▶ DATA SHOWN:

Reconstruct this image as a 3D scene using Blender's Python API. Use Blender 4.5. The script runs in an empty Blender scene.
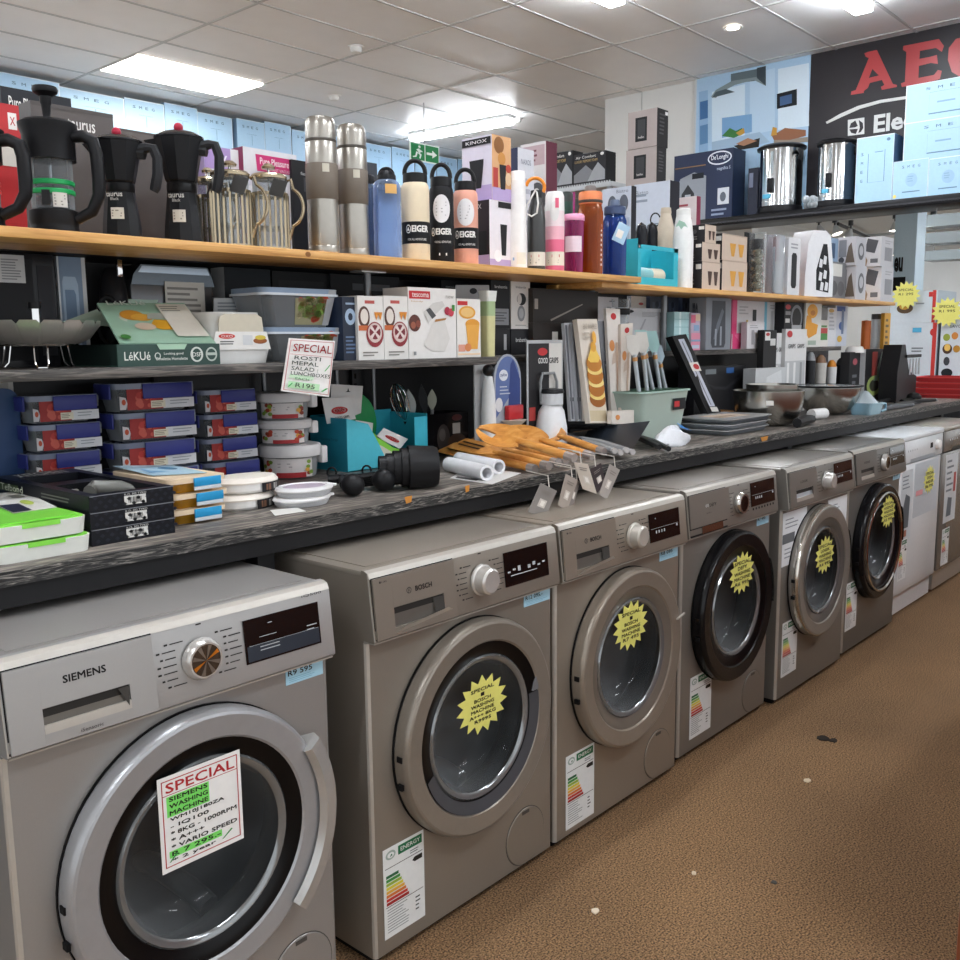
import bpy, bmesh, math, random
from mathutils import Matrix, Vector
random.seed(7)
C = bpy.context.scene.collection
PI = math.pi
# ------------------------------------------------------------------ camera
FPX = 946.885
YAW, PITCH, ROLL = math.radians(41.839), math.radians(-8.2573), math.radians(-0.645)
CAM = Vector((-0.14667, -1.37897, 1.28588))
_f = Vector((math.cos(YAW)*math.cos(PITCH), math.sin(YAW)*math.cos(PITCH), math.sin(PITCH)))
_r = _f.cross(Vector((0, 0, 1))).normalized(); _u = _r.cross(_f)
FW = _f
RT = _r*math.cos(ROLL) + _u*math.sin(ROLL)
UP = -_r*math.sin(ROLL) + _u*math.cos(ROLL)
cd = bpy.data.cameras.new('camera'); cam = bpy.data.objects.new('camera', cd); C.objects.link(cam)
cd.sensor_width = 36; cd.lens = FPX*36/960; cd.clip_start = 0.02
cam.matrix_world = Matrix(((RT.x, UP.x, -FW.x, CAM.x), (RT.y, UP.y, -FW.y, CAM.y), (RT.z, UP.z, -FW.z, CAM.z), (0, 0, 0, 1)))
bpy.context.scene.camera = cam
# survey helpers: where the sight line of a photo point meets a real surface
def ray(px, py): return FW + RT*((px-480)/FPX) - UP*((py-480)/FPX)
def onz(px, py, z): d = ray(px, py); return CAM + d*((z-CAM.z)/d.z)
def ony(px, py, y): d = ray(px, py); return CAM + d*((y-CAM.y)/d.y)
def onx(px, py, x): d = ray(px, py); return CAM + d*((x-CAM.x)/d.x)
def ppm(p): return FPX/((Vector(p)-CAM).dot(FW))
# ------------------------------------------------------------------ materials
def lin(h):
    h = h.lstrip('#')
    if len(h) == 3: h = ''.join(c*2 for c in h)
    o = []
    for i in (0, 2, 4):
        c = int(h[i:i+2], 16)/255
        o.append(c/12.92 if c <= .04045 else ((c+.055)/1.055)**2.4)
    return (*o, 1)
_mats = {}
def M(col='#888', rough=.5, metal=0, emit=0, var=.06, scale=60, bump=0, coat=0):
    key = (col, rough, metal, emit, var, scale, bump, coat)
    if key in _mats: return _mats[key]
    m = bpy.data.materials.new('surface'); m.use_nodes = True
    nt = m.node_tree; b = nt.nodes['Principled BSDF']
    b.inputs['Roughness'].default_value = rough; b.inputs['Metallic'].default_value = metal
    b.inputs['Coat Weight'].default_value = coat
    c = lin(col); b.inputs['Base Color'].default_value = c
    if not metal: b.inputs['Specular IOR Level'].default_value = .22 if max(c[:3]) < .03 else .4
    if emit:
        b.inputs['Emission Color'].default_value = c; b.inputs['Emission Strength'].default_value = emit
    else:
        tc = nt.nodes.new('ShaderNodeTexCoord'); n = nt.nodes.new('ShaderNodeTexNoise')
        n.inputs['Scale'].default_value = scale; n.inputs['Detail'].default_value = 2
        nt.links.new(tc.outputs['Object'], n.inputs['Vector'])
        r = nt.nodes.new('ShaderNodeMapRange'); r.inputs[3].default_value = 1-var; r.inputs[4].default_value = 1+var
        nt.links.new(n.outputs['Fac'], r.inputs[0])
        mx = nt.nodes.new('ShaderNodeMix'); mx.data_type = 'RGBA'; mx.blend_type = 'MULTIPLY'
        mx.inputs[0].default_value = 1; mx.inputs[6].default_value = c
        nt.links.new(r.outputs[0], mx.inputs[7]); nt.links.new(mx.outputs[2], b.inputs['Base Color'])
        if bump:
            bp = nt.nodes.new('ShaderNodeBump'); bp.inputs['Strength'].default_value = bump; bp.inputs['Distance'].default_value = .002
            nt.links.new(n.outputs['Fac'], bp.inputs['Height']); nt.links.new(bp.outputs[0], b.inputs['Normal'])
    _mats[key] = m
    return m
def G(col='#ffffff', solid=.12, rough=.04):
    """clear or tinted glass / clear plastic: see-through tint with a glossy skin"""
    key = ('G', col, solid, rough)
    if key in _mats: return _mats[key]
    m = bpy.data.materials.new('clear'); m.use_nodes = True; nt = m.node_tree
    b = nt.nodes['Principled BSDF']; b.inputs['Base Color'].default_value = lin(col); b.inputs['Roughness'].default_value = rough
    b.inputs['Specular IOR Level'].default_value = .8
    t = nt.nodes.new('ShaderNodeBsdfTransparent'); t.inputs[0].default_value = lin(col)
    lw = nt.nodes.new('ShaderNodeLayerWeight'); lw.inputs[0].default_value = .35
    mr = nt.nodes.new('ShaderNodeMapRange'); mr.inputs[3].default_value = solid; mr.inputs[4].default_value = min(1, solid+.6)
    nt.links.new(lw.outputs['Facing'], mr.inputs[0])
    mx = nt.nodes.new('ShaderNodeMixShader')
    nt.links.new(mr.outputs[0], mx.inputs[0]); nt.links.new(t.outputs[0], mx.inputs[1]); nt.links.new(b.outputs[0], mx.inputs[2])
    nt.links.new(mx.outputs[0], nt.nodes['Material Output'].inputs[0])
    _mats[key] = m
    return m
def grain(name, stops, scale, stretch, rough=.5, bump=.2, dist=2.0, detail=6):
    """streaky grain: stretched noise through a colour ramp"""
    m = bpy.data.materials.new(name); m.use_nodes = True; nt = m.node_tree; b = nt.nodes['Principled BSDF']
    tc = nt.nodes.new('ShaderNodeTexCoord'); mp = nt.nodes.new('ShaderNodeMapping'); mp.inputs['Scale'].default_value = stretch
    n = nt.nodes.new('ShaderNodeTexNoise'); n.inputs['Scale'].default_value = scale; n.inputs['Detail'].default_value = detail; n.inputs['Distortion'].default_value = dist
    cr = nt.nodes.new('ShaderNodeValToRGB')
    e = cr.color_ramp.elements
    while len(e) < len(stops): e.new(.5)
    for i, (p, c) in enumerate(stops): e[i].position = p; e[i].color = lin(c)
    nt.links.new(tc.outputs['Object'], mp.inputs[0]); nt.links.new(mp.outputs[0], n.inputs['Vector'])
    nt.links.new(n.outputs['Fac'], cr.inputs[0]); nt.links.new(cr.outputs[0], b.inputs['Base Color'])
    b.inputs['Roughness'].default_value = rough
    bp = nt.nodes.new('ShaderNodeBump'); bp.inputs['Strength'].default_value = bump; bp.inputs['Distance'].default_value = .003
    nt.links.new(n.outputs['Fac'], bp.inputs['Height']); nt.links.new(bp.outputs[0], b.inputs['Normal'])
    return m
STEEL = M('#b3b0aa', .2, 1); CHROME = M('#dcdcdc', .08, 1); BLACK = M('#141416', .4); DARK = M('#0c0c0e', .6)
GLOSS = M('#0a0a0c', .06, coat=.6); WHITE = M('#f1efec', .45); RUBBER = M('#1b1b1d', .65)
CLEAR = G('#f4f8fa', .10); SMOKE = G('#8d9298', .12)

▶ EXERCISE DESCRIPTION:
Omit every picture, then reproduce the rest of the listing exactly.

▶ EXPECTED ANSWER:
Reconstruct this image as a 3D scene using Blender's Python API. Use Blender 4.5. The script runs in an empty Blender scene.
import bpy, bmesh, math, random
from mathutils import Matrix, Vector
random.seed(7)
C = bpy.context.scene.collection
PI = math.pi
# ------------------------------------------------------------------ camera
FPX = 946.885
YAW, PITCH, ROLL = math.radians(41.839), math.radians(-8.2573), math.radians(-0.645)
CAM = Vector((-0.14667, -1.37897, 1.28588))
_f = Vector((math.cos(YAW)*math.cos(PITCH), math.sin(YAW)*math.cos(PITCH), math.sin(PITCH)))
_r = _f.cross(Vector((0, 0, 1))).normalized(); _u = _r.cross(_f)
FW = _f
RT = _r*math.cos(ROLL) + _u*math.sin(ROLL)
UP = -_r*math.sin(ROLL) + _u*math.cos(ROLL)
cd = bpy.data.cameras.new('camera'); cam = bpy.data.objects.new('camera', cd); C.objects.link(cam)
cd.sensor_width = 36; cd.lens = FPX*36/960; cd.clip_start = 0.02
cam.matrix_world = Matrix(((RT.x, UP.x, -FW.x, CAM.x), (RT.y, UP.y, -FW.y, CAM.y), (RT.z, UP.z, -FW.z, CAM.z), (0, 0, 0, 1)))
bpy.context.scene.camera = cam
# survey helpers: where the sight line of a photo point meets a real surface
def ray(px, py): return FW + RT*((px-480)/FPX) - UP*((py-480)/FPX)
def onz(px, py, z): d = ray(px, py); return CAM + d*((z-CAM.z)/d.z)
def ony(px, py, y): d = ray(px, py); return CAM + d*((y-CAM.y)/d.y)
def onx(px, py, x): d = ray(px, py); return CAM + d*((x-CAM.x)/d.x)
def ppm(p): return FPX/((Vector(p)-CAM).dot(FW))
# ------------------------------------------------------------------ materials
def lin(h):
    h = h.lstrip('#')
    if len(h) == 3: h = ''.join(c*2 for c in h)
    o = []
    for i in (0, 2, 4):
        c = int(h[i:i+2], 16)/255
        o.append(c/12.92 if c <= .04045 else ((c+.055)/1.055)**2.4)
    return (*o, 1)
_mats = {}
def M(col='#888', rough=.5, metal=0, emit=0, var=.06, scale=60, bump=0, coat=0):
    key = (col, rough, metal, emit, var, scale, bump, coat)
    if key in _mats: return _mats[key]
    m = bpy.data.materials.new('surface'); m.use_nodes = True
    nt = m.node_tree; b = nt.nodes['Principled BSDF']
    b.inputs['Roughness'].default_value = rough; b.inputs['Metallic'].default_value = metal
    b.inputs['Coat Weight'].default_value = coat
    c = lin(col); b.inputs['Base Color'].default_value = c
    if not metal: b.inputs['Specular IOR Level'].default_value = .22 if max(c[:3]) < .03 else .4
    if emit:
        b.inputs['Emission Color'].default_value = c; b.inputs['Emission Strength'].default_value = emit
    else:
        tc = nt.nodes.new('ShaderNodeTexCoord'); n = nt.nodes.new('ShaderNodeTexNoise')
        n.inputs['Scale'].default_value = scale; n.inputs['Detail'].default_value = 2
        nt.links.new(tc.outputs['Object'], n.inputs['Vector'])
        r = nt.nodes.new('ShaderNodeMapRange'); r.inputs[3].default_value = 1-var; r.inputs[4].default_value = 1+var
        nt.links.new(n.outputs['Fac'], r.inputs[0])
        mx = nt.nodes.new('ShaderNodeMix'); mx.data_type = 'RGBA'; mx.blend_type = 'MULTIPLY'
        mx.inputs[0].default_value = 1; mx.inputs[6].default_value = c
        nt.links.new(r.outputs[0], mx.inputs[7]); nt.links.new(mx.outputs[2], b.inputs['Base Color'])
        if bump:
            bp = nt.nodes.new('ShaderNodeBump'); bp.inputs['Strength'].default_value = bump; bp.inputs['Distance'].default_value = .002
            nt.links.new(n.outputs['Fac'], bp.inputs['Height']); nt.links.new(bp.outputs[0], b.inputs['Normal'])
    _mats[key] = m
    return m
def G(col='#ffffff', solid=.12, rough=.04):
    """clear or tinted glass / clear plastic: see-through tint with a glossy skin"""
    key = ('G', col, solid, rough)
    if key in _mats: return _mats[key]
    m = bpy.data.materials.new('clear'); m.use_nodes = True; nt = m.node_tree
    b = nt.nodes['Principled BSDF']; b.inputs['Base Color'].default_value = lin(col); b.inputs['Roughness'].default_value = rough
    b.inputs['Specular IOR Level'].default_value = .8
    t = nt.nodes.new('ShaderNodeBsdfTransparent'); t.inputs[0].default_value = lin(col)
    lw = nt.nodes.new('ShaderNodeLayerWeight'); lw.inputs[0].default_value = .35
    mr = nt.nodes.new('ShaderNodeMapRange'); mr.inputs[3].default_value = solid; mr.inputs[4].default_value = min(1, solid+.6)
    nt.links.new(lw.outputs['Facing'], mr.inputs[0])
    mx = nt.nodes.new('ShaderNodeMixShader')
    nt.links.new(mr.outputs[0], mx.inputs[0]); nt.links.new(t.outputs[0], mx.inputs[1]); nt.links.new(b.outputs[0], mx.inputs[2])
    nt.links.new(mx.outputs[0], nt.nodes['Material Output'].inputs[0])
    _mats[key] = m
    return m
def grain(name, stops, scale, stretch, rough=.5, bump=.2, dist=2.0, detail=6):
    """streaky grain: stretched noise through a colour ramp"""
    m = bpy.data.materials.new(name); m.use_nodes = True; nt = m.node_tree; b = nt.nodes['Principled BSDF']
    tc = nt.nodes.new('ShaderNodeTexCoord'); mp = nt.nodes.new('ShaderNodeMapping'); mp.inputs['Scale'].default_value = stretch
    n = nt.nodes.new('ShaderNodeTexNoise'); n.inputs['Scale'].default_value = scale; n.inputs['Detail'].default_value = detail; n.inputs['Distortion'].default_value = dist
    cr = nt.nodes.new('ShaderNodeValToRGB')
    e = cr.color_ramp.elements
    while len(e) < len(stops): e.new(.5)
    for i, (p, c) in enumerate(stops): e[i].position = p; e[i].color = lin(c)
    nt.links.new(tc.outputs['Object'], mp.inputs[0]); nt.links.new(mp.outputs[0], n.inputs['Vector'])
    nt.links.new(n.outputs['Fac'], cr.inputs[0]); nt.links.new(cr.outputs[0], b.inputs['Base Color'])
    b.inputs['Roughness'].default_value = rough
    bp = nt.nodes.new('ShaderNodeBump'); bp.inputs['Strength'].default_value = bump; bp.inputs['Distance'].default_value = .003
    nt.links.new(n.outputs['Fac'], bp.inputs['Height']); nt.links.new(bp.outputs[0], b.inputs['Normal'])
    return m
STEEL = M('#b3b0aa', .2, 1); CHROME = M('#dcdcdc', .08, 1); BLACK = M('#141416', .4); DARK = M('#0c0c0e', .6)
GLOSS = M('#0a0a0c', .06, coat=.6); WHITE = M('#f1efec', .45); RUBBER = M('#1b1b1d', .65)
CLEAR = G('#f4f8fa', .10); SMOKE = G('#8d9298', .12)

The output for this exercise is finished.